No, you don't need to understand principle ideal domains, nor even know what a principle ideal is to study eigenvalues and eigenvectors. What you need to know mostly is just how to compute roots of polynomials, either by factoring or completing the square or by the quadratic formula. For example, given a matrix $$ A = \begin{pmatrix} -2&-4&2\\-2&1&2\\4&2&5 \end{pmatrix} $$ We compute the characteristic polynomial \begin{align} p(\lambda) &= \det(A-\lambda I)\\ &= \det\begin{pmatrix} -2-\lambda&-4&2\\-2&1-\lambda&2\\4&2&5-\lambda \end{pmatrix}\\ &= (2-\lambda)((1-\lambda)(5-\lambda)-2\cdot 2) + 4(-2(5-\lambda)-2\cdot 4)+2(-2\cdot 2 - 4(1-\lambda))\\ &= -\lambda^3 +4\lambda^2 +27\lambda-90.\\ \end{align} By the rational roots theorem, any rational number $\frac pq$ that is a root of $p$ must satisfy $p\vert -90$ and $q\vert -1$. It follows immediately that $q=1$, as $p$ is monic. Noting that $3$ divides both the constant coefficient and the coefficient of $\lambda$, we compute $p(3) = (-3)^3 + 4(3)^2 + 27(3) - 90 = 0$. It follows that $3$ is a root of $p$, so $p(\lambda) = (3-\lambda)(\lambda^2 -\lambda -30)$ Since $-6\cdot 5=30$ and $-6+5=-1$ we see that $-5$ and $6$ are the other eigenvalues.
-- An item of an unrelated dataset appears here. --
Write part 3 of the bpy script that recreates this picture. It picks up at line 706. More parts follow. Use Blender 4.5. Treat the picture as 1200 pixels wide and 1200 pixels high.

An important result to know is the Cayley-Hamilton theorem, which states that if $p$ is the characteristic polynomial of $A$, then $p(A)=0$. Indeed we may compute \begin{align} p(A) &= -A^3 + 4A^2 +27A - 90\\ &= \left( \begin{array}{ccc} 64 & 76 & -46 \\ 14 & 11 & -86 \\ -140 & -38 & -193 \\ \end{array} \right)+\left( \begin{array}{ccc} -54 & -108 & 54 \\ -54 & 27 & 54 \\ 108 & 54 & 135 \\ \end{array} \right) -\begin{pmatrix}90&0&0\\0&90&0\\0&0&90 \end{pmatrix}\\ &= \begin{pmatrix}0&0&0\\0&0&0\\0&0&0\end{pmatrix}, \end{align} the zero matrix. But the characteristic polynomial need not be the simplest polynomial that satisfies $p(A)=0$. Take for example $$ B=\begin{pmatrix} 4&0&-3\\4&-2&-2\\4&0&-4. \end{pmatrix} $$ Then taking the vector $e_1=\begin{pmatrix}1\\0\\0\end{pmatrix}$ and successively applying powers of $A$, we have $$ e_1 = \begin{pmatrix}1\\0\\0\end{pmatrix},\quad Be_1 = \begin{pmatrix}4\\4\\4\end{pmatrix},\quad B^2 e_1 = B\begin{pmatrix}4\\4\\4\end{pmatrix} = \begin{pmatrix}4\\0\\0\end{pmatrix} = 4e_1 $$ This gives the linear dependency $(B^2-4I)e_1=0$, so the minimal polynomial $m(\lambda)$ such that $m(B)=0$ has $\lambda^2-4$ as a factor. Similarly, successively applying powers of $B$ to $e_2=\begin{pmatrix}0\\1\\0\end{pmatrix}$ yields $$ e_2 = \begin{pmatrix}0\\1\\0\end{pmatrix},\quad Be_2 = \begin{pmatrix}0\\-2\\0\end{pmatrix} = -2e_2, $$ so $Be_2 + 2e_2=0$, and hence $\lambda + 2$ divides $m(\lambda)$. Since the three vectors $e_1, Ae_1, e_2$ span $\mathbb R$, we find $$ m(\lambda) = \mathrm{lcm}(\lambda^2-4,\lambda+2) = \lambda^2-4, $$ and indeed we compute $$ m(B) = B^2 - 4I = 0. $$ This is most of what you need to know about polynomials. Do note that the minimal polynomial $m(\lambda)$ divides the characteristic polynomial $p(\lambda)$.